Livrarias em Dublin

© Bernardo Martins

Planeava há muito um pequeno circuito por algumas das livrarias da cidade.

A ocasião surgiu, por fim, o que redundou numa tarde especialmente agradável. Deparei-me com um clima tão prazenteiro quanto possível nestas paragens, com espreitadelas frequentes do sol por entre um pouco convicto tapete de nuvens, uma temperatura cálida e raríssimas gotas de chuva.

Comecei pelo mais prático de todos os espaços, um recanto na margem norte do rio chamado BookMart. Fugiu-me da mente por alguma razão, mas ao avançar pela rua concorrida, comecei a desembrulhar a memória que me confirmava a familiaridade do local. Numa das primeiras semanas neste país, ali me dirigi para vender uns dicionários e outros excedentes, a troco de quase nada. Está hoje ainda menos vocacionada para os livros em segunda mão e com a sobrevivência quase dependente do DVD, CD e outros artigos.

Regresso, tranquilo, rumo à Winding Stair, talvez a mais charmosa de todas as que tenho na lista. Com vista para o rio, surge mais pequena do que imaginara, mas recheada de recantos acolhedores. Quem quiser pode relaxar em cadeiras ou poltronas, aquecer-se com um chá, chocolate quente ou café e desfolhar um dos muitos livros à disposição, ou até algum que tenha trazido consigo. Prometi a mim mesmo não ceder à tentação da compra, forçando-me à disciplina financeira de um livro mensal, mas não evito a renovação dos marcadores, adquirindo cinco, precisamente o número de livrarias que pretendo visitar. Cada um deles traz consigo a imagem e uma citação de um autor irlandês.

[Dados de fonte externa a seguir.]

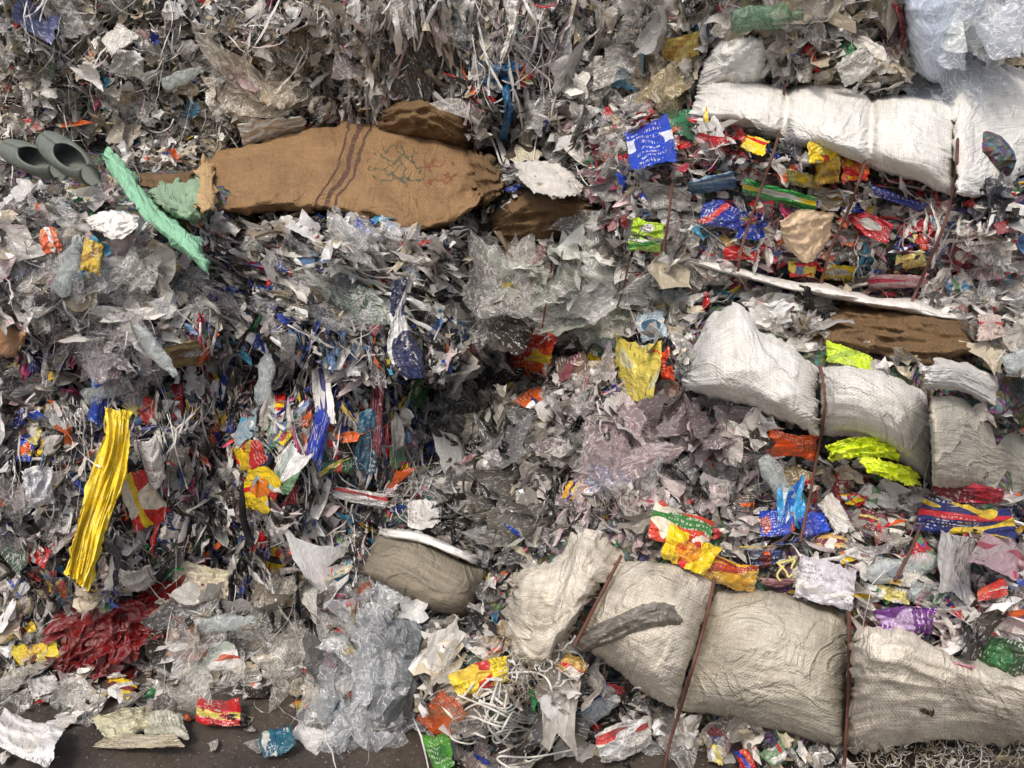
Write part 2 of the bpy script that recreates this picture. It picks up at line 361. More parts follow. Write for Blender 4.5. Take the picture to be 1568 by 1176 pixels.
patch('grey_plastic_sheet',[(872,985),(930,945),(990,915),(1045,910)],[(890,1000),(945,985),(1010,968),(1066,962)],FG,bulge=.02,wr=.014,lift=.18,mask=False,rag=3,hf=.3)
SOIL=mat_plain('soil',(62,52,30),.9,60.,.8,1.)
YC=mat_film('yellow_film',(236,208,50),1.,.6,.22)
patch('yellow_cloth',[(164,620),(160,680),(140,740),(116,800),(98,880)],[(203,628),(194,690),(184,745),(162,815),(140,904)],YC,n=(100,60),bulge=.008,wr=.026,wf=(1.6,6),rag=5,hf=.4,lift=.12,free=True,msh=.95)
patch('dark_red_bag_core',[(90,1010),(115,960),(155,930),(200,920),(262,940)],[(92,1042),(130,1036),(165,1030),(205,1000),(262,980)],FR,n=(60,50),bulge=.0,wr=.05,wf=(4,2.5),rag=8,lift=.05,free=True,mask=True,msh=.75)
e=empty('wrapped_bundle')
patch('cover',[(580,812),(640,820),(700,850),(752,872)],[(546,878),(600,908),(660,938),(715,944)],mat_woven('taupe_wrap',(142,134,118),dirt=.25,weave=.4),n=(60,40),bulge=.09,wr=.012,wf=(2,3),lift=.08,parent=e)
patch('rim',[(582,808),(640,812),(690,832),(735,852)],[(580,822),(640,832),(690,850),(730,868)],FW,n=(50,10),bulge=.01,wr=.014,lift=.16,parent=e,mask=False,rag=4)
patch('film_bag_core',[(510,935),(545,905),(600,915),(640,945),(660,970)],[(480,1040),(510,1120),(560,1145),(615,1105),(645,1055)],FB,n=(70,60),bulge=.06,wr=.05,wf=(4,2),rag=9,lift=.0,mask=False)
patch('plastic_film_sheet',[(1372,-40),(1450,-40),(1660,-40)],[(1400,110),(1440,130),(1500,90),(1660,75)],mat_film('bright_film',(205,216,232),.75,.2,.0),n=(60,50),bulge=.04,wr=.02,wf=(2,3),lift=.06,mask=False)
patch('maroon_strip',[(1362,0),(1372,30),(1380,80)],[(1378,0),(1392,35),(1392,85)],FR,bulge=.01,wr=.01,lift=.12)
patch('tan_plastic_sheet',[(1192,338),(1230,322),(1278,325)],[(1205,378),(1235,402),(1268,372)],mat_film('tan_film',(215,188,155),1.,.4),bulge=.02,wr=.014,lift=.10,free=True,rag=3,hf=.3)
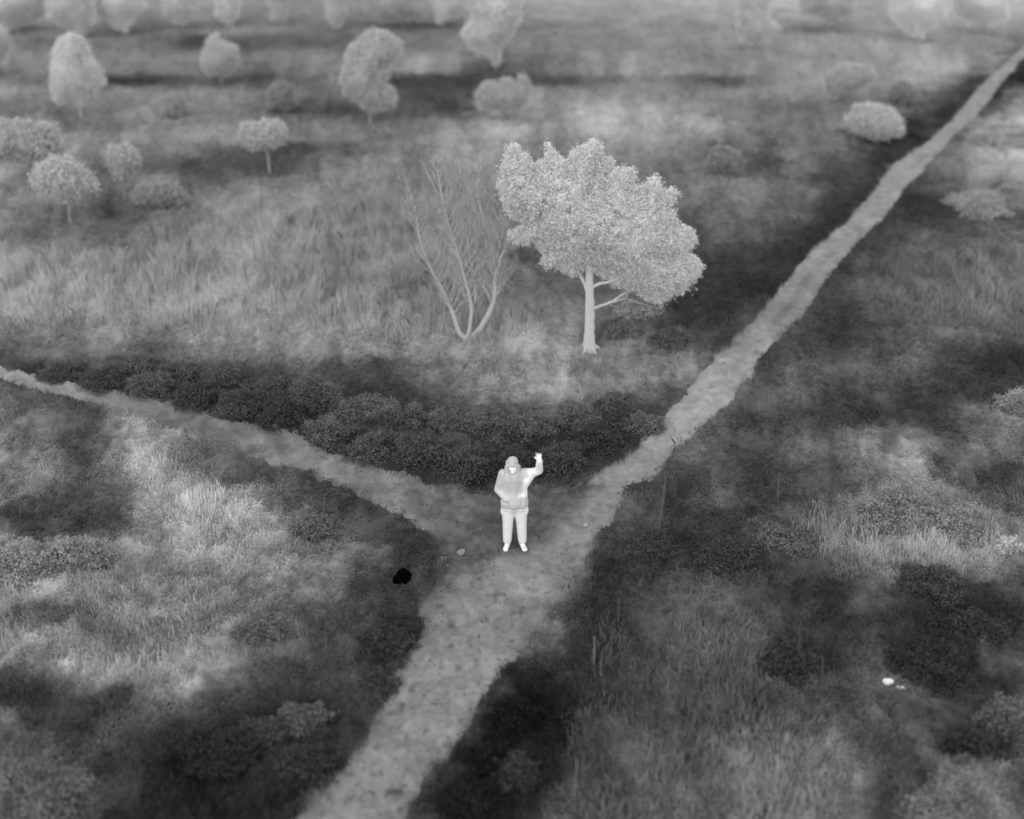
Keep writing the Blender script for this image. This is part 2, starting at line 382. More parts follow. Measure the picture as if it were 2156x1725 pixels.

Atravesso uma das pontes sobre o Liffey rumo à margem sul e à Gutter Bookshop, não sem antes visitar o mercado do livro em pleno coração do Temple Bar, ali à disposição todos os fins-de-semana. Por pouco não me convenço a trazer as «Grandes Esperanças» de Dickens, devido ao convidativo preço de 3€, mas depois recuo face ao estado da edição e à vontade de lê-lo em português. Empurro então os passos até à Gutter, a mais moderna de todas, com as suas montras brilhantes e estantes metalizadas. Apesar de ser a que menos me atrai, visual e conceptualmente, é nela que descubro uma preciosidade chamada, passe a tradução livre, «Coisas Estranhas que os Clientes Dizem nas Livrarias». Para quem, como eu, trabalhou diversos anos no meio, é um autêntico tratado de bom humor, nostalgia, insólito e incredulidade. Ainda – como é aliás dito no pequeno livro – um salvo-conduto para a própria sanidade mental, pois assim se confirma que estamos – os antigos, actuais e futuros livreiros – em muito boa companhia e que existem clientes e situações absolutamente inacreditáveis em todos os sentidos, em qualquer parte do mundo. Acabo por comprá-lo, quebrando a promessa, e leio-o de uma penada, rindo desalmadamente e recordando tantas e tantas histórias semelhantes que me passaram pelas mãos, naqueles anos.

A poucos metros, encontro a Oxfam, uma livraria sem fins lucrativos, de apoio aos mais carenciados. É um fenómeno muito comum por aqui, cujo conceito passa por doar livros e outros artigos ou adquiri-los nas lojas a baixo preço, revertendo o dinheiro para as referidas associações de caridade. Tendo isto presente, parece-me incrível que num expositor se possa ler o seguinte aviso: «Os CD não se encontram nas caixas, pois estavam a ser roubados. Se tiver interesse, peça-os ao balcão». Sem comentários.

Termino a volta na Books Upstairs, a mais central de todas. É a única onde encontro uma boa oferta de revistas literárias locais.

A tarde não fica no entanto completa sem uma visita ao Merrion Square Park, um dos jardins públicos de Dublin. Este é muito conhecido por ficar à beira da famosa morada de Óscar Wilde e nele se pode apreciar uma estátua do escritor, ousada e original como o próprio. Percorro os caminhos rodeados por um arvoredo multicolor, bem cuidado, fresco e tranquilo. Um conjunto de acordes musicais arrasta-me para o centro do parque, onde decorre um festival de Verão. Algumas dezenas de pessoas espalham-se pelos relvados ondulantes, em convívio animado e pacífico.

O céu escurece, porém, e a mais convicta ameaça de chuva afugenta-me para o autocarro que me traz de volta a casa.